Plywood should be used as a last resort, and taping windows “doesn’t do a darn thing.”

Renting a place? Check for vulnerabilities and know the area

For vacationers and apartment-dwellers in coastal areas, replacing your roof or getting hurricane shutters won’t make much sense. But it’s still best to stay informed and look for features that could protect you and the property during a storm.

Visitors coming to coastal areas should keep a close eye on forecasts, evacuation procedures and emergency management from local governments in case they need to leave the area abruptly, Pfaff said.

If you’re renting a house, condo or apartment long-term, Cope recommended checking for faults in the structure ahead of the onset of hurricane season and reporting them to management to be maintained.

Buy a generator in case of lost power

In the event of weather severe enough to shut off power, it’s helpful to have a generator as a backup. Cope recalled the thousands of homes without power during extreme cold in Texas earlier this year.

“Because of the loss of power, whatever it was Mother Nature was doing was exacerbated,” she said.

Stay up-to-date with credible information

Pfaff said it’s easy to get misinformation when it comes to the weather, and that can lead to one of two things.
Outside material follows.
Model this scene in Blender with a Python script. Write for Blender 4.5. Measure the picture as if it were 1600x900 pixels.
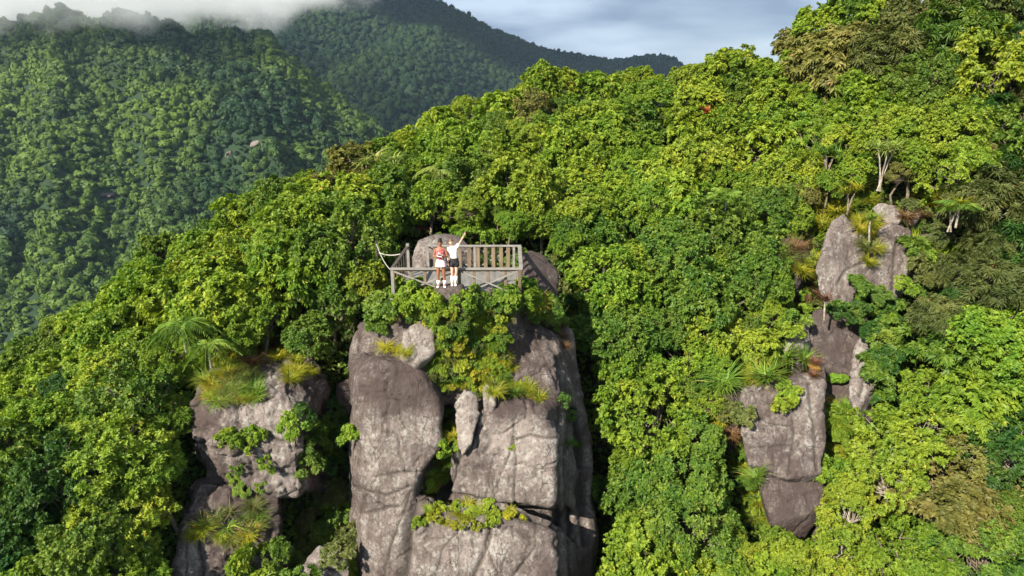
import bpy, bmesh, math, random
import numpy as np
from mathutils import Vector, Matrix, Euler

for _o in list(bpy.data.objects):
    bpy.data.objects.remove(_o, do_unlink=True)
SC = bpy.context.scene
COL = SC.collection
R = math.radians
PITCH = R(18.0)
FPX = 1067.0

# ------------------------------------------------------------------ camera
cd = bpy.data.cameras.new('camera')
cam = bpy.data.objects.new('camera', cd)
COL.objects.link(cam)
cam.location = (0, 0, 0)
cam.rotation_euler = (R(90) - PITCH, 0, 0)
cd.sensor_width = 36.0
cd.lens = FPX * 36.0 / 1600.0
cd.clip_start = 0.5
cd.clip_end = 40000
SC.camera = cam

# ------------------------------------------------------------------ light
SUN_EL, SUN_AZ = R(36), R(219)            # azimuth clockwise from +Y: behind the camera, to the left
wd = bpy.data.worlds.new('World')
SC.world = wd
wd.use_nodes = True
nt = wd.node_tree
nt.nodes.clear()
N = nt.nodes.new
L = nt.links.new
out = N('ShaderNodeOutputWorld')
bg = N('ShaderNodeBackground')
sky = N('ShaderNodeTexSky')
sky.sky_type = 'NISHITA'
sky.sun_disc = False
sky.sun_elevation = SUN_EL
sky.sun_rotation = SUN_AZ
sky.altitude = 400
sky.air_density = 1.0
sky.dust_density = 1.5
tc = N('ShaderNodeTexCoord')
mp = N('ShaderNodeMapping')
mp.inputs['Scale'].default_value = (1.0, 1.0, 5.0)
mp.inputs['Location'].default_value = (0.35, 0.0, 0.12)
nz = N('ShaderNodeTexNoise')
nz.inputs['Scale'].default_value = 2.3
nz.inputs['Detail'].default_value = 7
nz.inputs['Roughness'].default_value = 0.52
sep = N('ShaderNodeSeparateXYZ')
L(tc.outputs['Generated'], mp.inputs['Vector'])
L(mp.outputs['Vector'], nz.inputs['Vector'])
L(tc.outputs['Generated'], sep.inputs[0])
# cloud deck fills the sky above a clear band along the horizon
mr = N('ShaderNodeMapRange')
mr.inputs['From Min'].default_value = -0.01
mr.inputs['From Max'].default_value = 0.065
mr.inputs['To Min'].default_value = -0.16
mr.inputs['To Max'].default_value = 0.26
L(sep.outputs['Z'], mr.inputs['Value'])
ad = N('ShaderNodeMath'); ad.operation = 'ADD'
L(nz.outputs['Fac'], ad.inputs[0]); L(mr.outputs[0], ad.inputs[1])
rp = N('ShaderNodeValToRGB')
rp.color_ramp.elements[0].position = 0.40
rp.color_ramp.elements[1].position = 0.68
L(ad.outputs[0], rp.inputs['Fac'])
nz2 = N('ShaderNodeTexNoise')
nz2.inputs['Scale'].default_value = 3.4
nz2.inputs['Detail'].default_value = 6
mp2 = N('ShaderNodeMapping'); mp2.inputs['Scale'].default_value = (1, 1, 4.0); mp2.inputs['Location'].default_value = (0.1, 0.7, 0.3)
L(tc.outputs['Generated'], mp2.inputs['Vector']); L(mp2.outputs['Vector'], nz2.inputs['Vector'])
cr = N('ShaderNodeValToRGB')
cr.color_ramp.elements[0].position = 0.42
cr.color_ramp.elements[0].color = (2.7, 3.5, 4.8, 1)
cr.color_ramp.elements[1].position = 0.61
cr.color_ramp.elements[1].color = (5.8, 6.9, 8.3, 1)
L(nz2.outputs['Fac'], cr.inputs['Fac'])
mx = N('ShaderNodeMixRGB')
L(rp.outputs['Color'], mx.inputs['Fac'])
skm = N('ShaderNodeMixRGB'); skm.inputs[0].default_value = 0.65; skm.inputs[2].default_value = (6.2, 7.8, 9.6, 1)
L(sky.outputs[0], skm.inputs[1])
L(skm.outputs[0], mx.inputs['Color1']); L(cr.outputs['Color'], mx.inputs['Color2'])
L(mx.outputs[0], bg.inputs['Color'])
bg.inputs['Strength'].default_value = 0.06
L(bg.outputs[0], out.inputs['Surface'])

sd = bpy.data.lights.new('sun', 'SUN')
sd.energy = 5.0
sd.angle = R(0.5)
sd.color = (1.0, 0.93, 0.80)
sun = bpy.data.objects.new('sun', sd)
COL.objects.link(sun)
sdir = Vector((math.sin(SUN_AZ) * math.cos(SUN_EL), math.cos(SUN_AZ) * math.cos(SUN_EL), math.sin(SUN_EL)))
sun.rotation_euler = sdir.to_track_quat('Z', 'Y').to_euler()
sun.location = (-20, -20, 30)
SC.view_settings.view_transform = 'Standard'
SC.view_settings.look = 'None'
SC.view_settings.gamma = 1
SC.view_settings.use_curve_mapping = False
SC.view_settings.exposure = 1.02
SC.cycles.max_bounces = 5
SC.cycles.diffuse_bounces = 2
SC.cycles.glossy_bounces = 2
SC.cycles.transmission_bounces = 3
SC.cycles.volume_bounces = 1
SC.cycles.use_denoising = True
SC.cycles.denoiser = 'OPENIMAGEDENOISE'
SC.cycles.denoising_prefilter = 'ACCURATE'
SC.cycles.sample_clamp_indirect = 4.0

# ------------------------------------------------------------------ helpers
cP, sP = math.cos(PITCH), math.sin(PITCH)

def W(px, py, Y):
    """the point at ground distance Y seen at photo position (px, py)"""
    dx = (px - 800.0) / FPX
    dy = (450.0 - py) / FPX
    ky = cP + dy * sP
    return Vector((dx / ky * Y, Y, (dy * cP - sP) / ky * Y))

def proj(x, y, z):
    d = y * cP - z * sP
    u = y * sP + z * cP
    return 800 + FPX * x / d, 450 - FPX * u / d

def _h(ix, iy, iz, seed):
    n = (ix * 374761393 + iy * 668265263 + iz * 2147483647 + seed * 1274126177) & 0xffffffff
    n = ((n ^ (n >> 13)) * 1274126177) & 0xffffffff
    n = ((n ^ (n >> 16)) * 2246822519) & 0xffffffff
    return ((n ^ (n >> 15)) & 0xffff) / 65535.0

def vnoise(p, seed=0):
    p = np.asarray(p, dtype=np.float64)
    i = np.floor(p).astype(np.int64)
    f = p - i
    f = f * f * (3 - 2 * f)
    r = 0
    for a in (0, 1):
        for b in (0, 1):
            for c in (0, 1):
                w = (f[:, 0] if a else 1 - f[:, 0]) * (f[:, 1] if b else 1 - f[:, 1]) * (f[:, 2] if c else 1 - f[:, 2])
                r = r + w * _h(i[:, 0] + a, i[:, 1] + b, i[:, 2] + c, seed)
    return r * 2 - 1

def fbm(p, octv=4, seed=0, gain=0.5):
    p = np.asarray(p, dtype=np.float64)
    s, a, t = 0, 1.0, 0
    for k in range(octv):
        s = s + a * vnoise(p * (2 ** k) + 17.3 * k, seed + k)
        t += a
        a *= gain
    return s / t

def tag(o, label=None, cat=None, group=None, kind=None):
    if label: o['label'] = label
    if cat: o['category'] = cat
    if group: o['group'] = group
    if kind: o['kind'] = kind
    return o

def np_mesh(name, V, F, mats, smooth=False, attrs=None, mi=None):
    """V (n,3), F (m,k) with k = 3 or 4"""
    me = bpy.data.meshes.new(name)
    V = np.asarray(V, dtype=np.float32)
    F = np.asarray(F, dtype=np.int32)
    m, k = F.shape
    me.vertices.add(len(V)); me.vertices.foreach_set('co', V.ravel())
    me.loops.add(m * k); me.loops.foreach_set('vertex_index', F.ravel())
    me.polygons.add(m)
    me.polygons.foreach_set('loop_start', np.arange(0, m * k, k, dtype=np.int32))
    me.polygons.foreach_set('loop_total', np.full(m, k, dtype=np.int32))
    if smooth:
        me.polygons.foreach_set('use_smooth', np.ones(m, dtype=bool))
    if mi is not None:
        me.polygons.foreach_set('material_index', np.asarray(mi, dtype=np.int32))
    for t in (mats if isinstance(mats, (list, tuple)) else [mats]):
        me.materials.append(t)
    me.update(calc_edges=True)
    for nm, (dom, arr) in (attrs or {}).items():
        at = me.attributes.new(nm, 'FLOAT', dom)
        at.data.foreach_set('value', np.asarray(arr, dtype=np.float32))
    return me

def link(name, me, parent=None, loc=None):
    o = bpy.data.objects.new(name, me)
    COL.objects.link(o)
    if parent: o.parent = parent
    if loc is not None: o.location = loc
    return o

def empty(name, loc=(0, 0, 0)):
    o = bpy.data.objects.new(name, None)
    o.empty_display_size = 0.2
    COL.objects.link(o)
    o.location = loc
    return o

# ------------------------------------------------------------------ materials
def new_mat(name):
    m = bpy.data.materials.new(name)
    m.use_nodes = True
    t = m.node_tree
    p = t.nodes['Principled BSDF']
    return m, t, p

def leaf_mat(name, c1, c2, c3=None, trans=0.3, rough=0.5, spec=0.28, attr='tint', hv=0.05):
    m, t, p = new_mat(name)
    a = t.nodes.new('ShaderNodeAttribute'); a.attribute_name = attr
    oi = t.nodes.new('ShaderNodeObjectInfo')
    r = t.nodes.new('ShaderNodeValToRGB')
    r.color_ramp.elements[0].color = (*c1, 1)
    r.color_ramp.elements[1].color = (*c2, 1)
    r.color_ramp.elements[1].position = 0.9
    if c3:
        e = r.color_ramp.elements.new(0.985); e.color = (*c2, 1)
        e = r.color_ramp.elements.new(0.99); e.color = (*c3, 1)
    t.links.new(a.outputs['Fac'], r.inputs['Fac'])
    hs = t.nodes.new('ShaderNodeHueSaturation')
    mh = t.nodes.new('ShaderNodeMapRange'); mh.inputs['To Min'].default_value = 0.5 - hv * 0.2; mh.inputs['To Max'].default_value = 0.5 + hv * 0.15
    mv = t.nodes.new('ShaderNodeMapRange'); mv.inputs['To Min'].default_value = 1 - hv * 1.6; mv.inputs['To Max'].default_value = 1 + hv * 1.6
    ml = t.nodes.new('ShaderNodeMath'); ml.operation = 'MULTIPLY'; ml.inputs[1].default_value = 7.31
    fr = t.nodes.new('ShaderNodeMath'); fr.operation = 'FRACT'
    t.links.new(oi.outputs['Random'], mh.inputs['Value'])
    t.links.new(oi.outputs['Random'], ml.inputs[0]); t.links.new(ml.outputs[0], fr.inputs[0]); t.links.new(fr.outputs[0], mv.inputs['Value'])
    t.links.new(mh.outputs[0], hs.inputs['Hue']); t.links.new(mv.outputs[0], hs.inputs['Value'])
    t.links.new(r.outputs['Color'], hs.inputs['Color'])
    ge = t.nodes.new('ShaderNodeNewGeometry'); gn = t.nodes.new('ShaderNodeTexNoise'); gn.inputs['Scale'].default_value = 0.9; gn.inputs['Detail'].default_value = 3
    t.links.new(ge.outputs['Position'], gn.inputs['Vector'])
    g1 = t.nodes.new('ShaderNodeMapRange'); g1.inputs['From Min'].default_value = 0.3; g1.inputs['From Max'].default_value = 0.7; g1.inputs['To Min'].default_value = 0.522; g1.inputs['To Max'].default_value = 0.480
    g2 = t.nodes.new('ShaderNodeMapRange'); g2.inputs['From Min'].default_value = 0.3; g2.inputs['From Max'].default_value = 0.7; g2.inputs['To Min'].default_value = 0.80; g2.inputs['To Max'].default_value = 1.18
    hs2 = t.nodes.new('ShaderNodeHueSaturation')
    t.links.new(gn.outputs['Fac'], g1.inputs['Value']); t.links.new(gn.outputs['Fac'], g2.inputs['Value'])
    t.links.new(g1.outputs[0], hs2.inputs['Hue']); t.links.new(g2.outputs[0], hs2.inputs['Value']); t.links.new(hs.outputs['Color'], hs2.inputs['Color'])
    hs = hs2
    t.links.new(hs.outputs['Color'], p.inputs['Base Color'])
    p.inputs['Roughness'].default_value = rough
    p.inputs['Specular IOR Level'].default_value = spec
    if trans > 0:
        tr = t.nodes.new('ShaderNodeBsdfTranslucent')
        mu = t.nodes.new('ShaderNodeMixRGB'); mu.blend_type = 'MULTIPLY'; mu.inputs[0].default_value = 1
        mu.inputs[2].default_value = (1.15, 1.25, 0.5, 1)
        t.links.new(hs.outputs['Color'], mu.inputs[1]); t.links.new(mu.outputs[0], tr.inputs['Color'])
        mxs = t.nodes.new('ShaderNodeMixShader'); mxs.inputs[0].default_value = trans
        t.links.new(p.outputs[0], mxs.inputs[1]); t.links.new(tr.outputs[0], mxs.inputs[2])
        t.links.new(mxs.outputs[0], t.nodes['Material Output'].inputs['Surface'])
    return m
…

People either panic unnecessarily, or they aren’t as worried as they should be.

He recommended keeping up with local media outlets and emergency management divisions of local government.

“Each hurricane is unique in itself, makes it challenging,” Pfaff said. “But when you’re dealing with misinformation it just magnifies.”

Invest now to save later

The price of some prep items could defer some people. It can get expensive. But spending money on reaching building codes to avoid damage can pay off in the long run, according to a 2020 report from the Federal Emergency Management Agency.

South Carolina has avoided more than $6.7 million in losses related to hurricane wind, according to the report.

“Keeping that community whole after the event is something that is good for residents, it’s good for business,” Cope said.